Q: What keeps you writing?

Felicia Pride: For me, writing is just one of those things I can’t help but do. For some people, there’s sports or making music, and for me, that creative outlet has always been writing. 

Q: How do you avoid writers’ block when you’re working on a story or a novel?

Felicia Pride: Fiction’s tough for me this way. There’s just so much that you have to include and to know in order for the story to make sense. In nonfiction and journalism, I feel like I have more control and can be more succinct. There’s not so much to invent. Really, the drafting process is hard, too. The truth of it is that the first things I generally write are terrible, and I have to go back over that draft and work to craft it and shape it in order to make it work. 

When I teach, I have to tell my students not to worry about getting stuck. I do a lot of free-writing exercises with them to help get them used to the idea that not everything has to come out perfectly and that, in reality, it almost never does. 

Q: Were you confident when you decided you were going to write this book?

Felicia Pride:  No, actually! Not at all. Writing this novel was an entirely new experience for me. I started really writing in 2001, mostly because I didn’t like my job and wanted to find something else to do with my time. I wasn’t confident about my writing then, and sometimes I’m not confident about it now, but I think that’s true for a lot of writers. 

Patterson Heights jacket image

Q: Why did you title the book Patterson Heights?

Felicia Pride: Well, you might be able to guess this, but it’s a combination of Park Heights and Patterson Park. My editor asked me if the name was a real neighborhood, and I told her what I’ll tell you: it’s sort of a combination of names and places. [I did it that way] because I wanted it to be recognizable as Baltimore, but I didn’t want to limit myself to one particular neighborhood, so I used my own, fictional neighborhood in the book.

Q:  When you were writing the book, did you ever think that it would have an impact on the younger people who read it?

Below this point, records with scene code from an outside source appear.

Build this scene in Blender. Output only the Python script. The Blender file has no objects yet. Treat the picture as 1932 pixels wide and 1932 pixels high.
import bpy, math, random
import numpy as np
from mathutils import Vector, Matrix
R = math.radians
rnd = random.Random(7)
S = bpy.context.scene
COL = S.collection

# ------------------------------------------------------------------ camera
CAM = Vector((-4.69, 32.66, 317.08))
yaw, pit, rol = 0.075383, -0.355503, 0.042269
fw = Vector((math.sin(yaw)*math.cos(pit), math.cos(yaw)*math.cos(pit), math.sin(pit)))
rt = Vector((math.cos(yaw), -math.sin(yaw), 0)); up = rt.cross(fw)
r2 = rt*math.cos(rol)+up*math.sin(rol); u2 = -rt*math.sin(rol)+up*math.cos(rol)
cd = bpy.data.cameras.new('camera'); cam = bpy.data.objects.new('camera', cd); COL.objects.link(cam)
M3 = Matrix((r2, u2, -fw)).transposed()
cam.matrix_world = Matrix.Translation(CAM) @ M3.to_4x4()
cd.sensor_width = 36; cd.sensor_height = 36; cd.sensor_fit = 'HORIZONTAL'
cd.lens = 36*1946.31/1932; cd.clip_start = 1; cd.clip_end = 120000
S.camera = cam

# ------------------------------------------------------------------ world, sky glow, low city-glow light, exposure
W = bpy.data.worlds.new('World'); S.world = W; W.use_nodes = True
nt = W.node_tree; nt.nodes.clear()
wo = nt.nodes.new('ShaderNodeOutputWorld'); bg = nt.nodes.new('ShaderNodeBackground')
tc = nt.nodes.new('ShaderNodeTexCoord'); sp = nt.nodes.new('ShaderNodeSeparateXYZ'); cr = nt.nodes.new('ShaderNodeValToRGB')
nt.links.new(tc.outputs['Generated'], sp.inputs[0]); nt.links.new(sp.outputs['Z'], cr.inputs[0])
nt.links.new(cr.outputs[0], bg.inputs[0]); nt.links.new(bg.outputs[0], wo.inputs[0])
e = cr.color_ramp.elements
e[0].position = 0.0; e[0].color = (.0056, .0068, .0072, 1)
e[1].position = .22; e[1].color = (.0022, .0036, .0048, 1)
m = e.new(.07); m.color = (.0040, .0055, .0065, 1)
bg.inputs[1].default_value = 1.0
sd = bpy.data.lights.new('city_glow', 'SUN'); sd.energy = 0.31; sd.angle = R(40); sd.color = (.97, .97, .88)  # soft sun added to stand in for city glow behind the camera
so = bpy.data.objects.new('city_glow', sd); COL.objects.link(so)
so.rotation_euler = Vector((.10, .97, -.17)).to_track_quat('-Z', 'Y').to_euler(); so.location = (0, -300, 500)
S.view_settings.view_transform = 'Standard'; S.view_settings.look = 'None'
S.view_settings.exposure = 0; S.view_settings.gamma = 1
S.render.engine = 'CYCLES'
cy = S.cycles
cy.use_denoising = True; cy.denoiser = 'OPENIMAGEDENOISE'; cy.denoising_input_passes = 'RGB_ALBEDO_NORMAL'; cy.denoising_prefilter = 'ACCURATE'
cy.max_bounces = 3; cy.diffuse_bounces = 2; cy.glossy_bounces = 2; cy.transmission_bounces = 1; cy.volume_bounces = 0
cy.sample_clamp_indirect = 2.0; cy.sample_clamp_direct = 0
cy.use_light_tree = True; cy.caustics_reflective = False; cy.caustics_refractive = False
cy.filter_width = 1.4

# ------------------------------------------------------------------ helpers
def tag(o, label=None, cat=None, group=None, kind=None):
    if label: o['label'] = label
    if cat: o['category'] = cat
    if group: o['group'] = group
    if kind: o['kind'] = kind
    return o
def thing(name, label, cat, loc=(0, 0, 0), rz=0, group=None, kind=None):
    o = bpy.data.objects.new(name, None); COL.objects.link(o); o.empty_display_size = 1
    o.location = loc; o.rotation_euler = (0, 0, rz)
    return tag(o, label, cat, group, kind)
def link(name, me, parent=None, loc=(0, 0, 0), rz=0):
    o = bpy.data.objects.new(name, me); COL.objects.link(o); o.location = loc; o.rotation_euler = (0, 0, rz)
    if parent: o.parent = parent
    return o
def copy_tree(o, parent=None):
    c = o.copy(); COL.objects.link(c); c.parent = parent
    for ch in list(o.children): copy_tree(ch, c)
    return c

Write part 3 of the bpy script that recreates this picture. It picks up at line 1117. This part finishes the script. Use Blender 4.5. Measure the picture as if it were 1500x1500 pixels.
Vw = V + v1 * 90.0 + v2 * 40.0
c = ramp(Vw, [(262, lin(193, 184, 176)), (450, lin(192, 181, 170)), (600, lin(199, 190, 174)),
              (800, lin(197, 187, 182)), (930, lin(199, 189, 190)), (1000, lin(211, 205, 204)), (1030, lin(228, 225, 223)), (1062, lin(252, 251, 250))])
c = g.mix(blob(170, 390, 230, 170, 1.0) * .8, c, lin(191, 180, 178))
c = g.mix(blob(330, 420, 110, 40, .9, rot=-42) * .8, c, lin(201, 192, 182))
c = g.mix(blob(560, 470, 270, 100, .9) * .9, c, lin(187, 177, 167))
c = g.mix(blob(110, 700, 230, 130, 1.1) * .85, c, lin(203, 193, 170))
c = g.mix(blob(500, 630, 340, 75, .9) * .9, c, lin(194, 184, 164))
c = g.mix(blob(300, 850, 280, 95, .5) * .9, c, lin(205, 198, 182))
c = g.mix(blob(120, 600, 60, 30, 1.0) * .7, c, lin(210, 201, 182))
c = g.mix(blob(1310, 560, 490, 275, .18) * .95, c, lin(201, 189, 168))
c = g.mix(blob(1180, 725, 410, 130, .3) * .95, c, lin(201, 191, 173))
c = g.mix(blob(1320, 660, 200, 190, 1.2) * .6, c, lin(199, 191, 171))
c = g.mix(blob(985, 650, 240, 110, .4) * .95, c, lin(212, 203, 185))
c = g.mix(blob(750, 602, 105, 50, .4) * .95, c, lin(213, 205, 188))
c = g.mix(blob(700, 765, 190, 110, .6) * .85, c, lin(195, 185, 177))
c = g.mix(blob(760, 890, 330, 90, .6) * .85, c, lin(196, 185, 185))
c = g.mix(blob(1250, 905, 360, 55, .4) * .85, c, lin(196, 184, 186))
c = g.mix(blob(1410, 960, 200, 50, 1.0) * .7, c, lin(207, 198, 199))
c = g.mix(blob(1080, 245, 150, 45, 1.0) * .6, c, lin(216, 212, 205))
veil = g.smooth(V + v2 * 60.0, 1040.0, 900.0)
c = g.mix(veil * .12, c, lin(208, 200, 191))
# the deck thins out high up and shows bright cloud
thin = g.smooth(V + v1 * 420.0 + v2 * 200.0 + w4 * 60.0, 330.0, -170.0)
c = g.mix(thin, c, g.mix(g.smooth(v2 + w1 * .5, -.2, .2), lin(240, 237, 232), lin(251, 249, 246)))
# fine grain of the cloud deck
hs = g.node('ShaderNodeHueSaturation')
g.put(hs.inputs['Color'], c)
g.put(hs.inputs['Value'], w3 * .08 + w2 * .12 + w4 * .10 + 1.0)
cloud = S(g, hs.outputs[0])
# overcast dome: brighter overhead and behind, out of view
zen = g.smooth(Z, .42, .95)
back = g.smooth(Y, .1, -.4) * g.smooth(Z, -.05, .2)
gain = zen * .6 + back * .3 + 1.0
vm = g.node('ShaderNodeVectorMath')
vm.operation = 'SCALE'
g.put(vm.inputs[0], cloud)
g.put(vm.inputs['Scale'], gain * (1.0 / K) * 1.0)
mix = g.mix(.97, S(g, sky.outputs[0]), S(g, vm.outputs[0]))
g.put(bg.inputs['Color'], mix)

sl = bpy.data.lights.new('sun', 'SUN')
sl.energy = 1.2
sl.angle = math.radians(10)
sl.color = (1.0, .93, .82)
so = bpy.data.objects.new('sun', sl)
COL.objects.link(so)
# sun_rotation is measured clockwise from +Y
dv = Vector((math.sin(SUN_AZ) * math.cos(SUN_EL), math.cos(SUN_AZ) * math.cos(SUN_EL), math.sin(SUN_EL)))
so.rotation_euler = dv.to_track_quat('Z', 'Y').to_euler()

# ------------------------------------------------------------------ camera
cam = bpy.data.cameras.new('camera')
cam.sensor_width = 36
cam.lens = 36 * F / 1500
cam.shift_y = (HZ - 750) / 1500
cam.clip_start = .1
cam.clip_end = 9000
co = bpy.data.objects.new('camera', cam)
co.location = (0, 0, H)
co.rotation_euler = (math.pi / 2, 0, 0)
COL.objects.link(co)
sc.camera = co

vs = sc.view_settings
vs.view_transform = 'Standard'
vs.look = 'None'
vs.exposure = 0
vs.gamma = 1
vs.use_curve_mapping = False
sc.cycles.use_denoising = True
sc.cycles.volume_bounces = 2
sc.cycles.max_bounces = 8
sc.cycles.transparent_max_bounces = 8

Felicia Pride: No, actually. Writing a book is hard work, so I was just trying to get through the process of that and tell the story of this family. That was hard enough, so I didn’t really imagine how it would affect readers. 

Q: So, when you’re writing a book like this, one that features young people, do you think that that’s how we [younger people] actually talk and act?

Felicia Pride: Actually, not exactly. I’m invested in hip-hop culture as a fan and as a writer, and when I’m writing, I try to utilize the things I think and feel and see in hip-hop and to use hip-hop methods—like remixing and sampling—in my own work. So, I guess I’m just as interested in seeing how to incorporate some of those things as I am in depicting thoughts or speech that perfectly mirrors how young people in 2013 speak. 

Q: Why do you use the word “cats” to describe people in the book?

A: I just love that word, I think! It’s sort of old school, and I’d like to bring that one back. It’s a great word. 

Q: Do you have a favorite author? 

Felicia Pride: Oh, I have a lot of favorite authors. One of them that I keep mentioning to classes here is a writer named Percival Everett. He’s immensely talented. He wrote an entire novel [American Desert] about a man who has been decapitated. To write that such skill and imagination is really tough. I mean, the main character has no head, but because Percival Everett is such a talented writer, you just sort of go with it. 

Q: Why did you set the book in Baltimore?

Felicia Pride: Well, I think it’s a really unique city. We get a lot of shine but not a lot of respect. Even with the Ravens—I mean, we won the championship, but that team and this town still get criticized for so much!

Q: How does it feel to have a job that you love?

Felicia Pride: It feels like freedom. Really. Doing things that make you happy feels like freedom, but having to monetize the things you love can have the opposite effect. […] So, in my case, I think it’s all about finding balance so that you can support yourself without feeling too trapped.

Q: Are you working on another book now? 

Felicia Pride: […] I’m working on a project about my family, but I don’t think it’s a book exactly. I think it’s a story that will have to be told through a variety of media. I imagine it including pictures and music, things that will give the story of my family members and of ’60s and ’70s Baltimore more texture […]  I think every story has to be told in the right way, and so I’m working on that multimedia project now.

Q: What are some of your goals for the future? 

Felicia Pride: Good question. I think that, as you live, you have to keep setting new goals for yourself. I  think it’s important to celebrate accomplishing your goals, but it’s important not to sit back for too long. You’ve got to keep moving forward.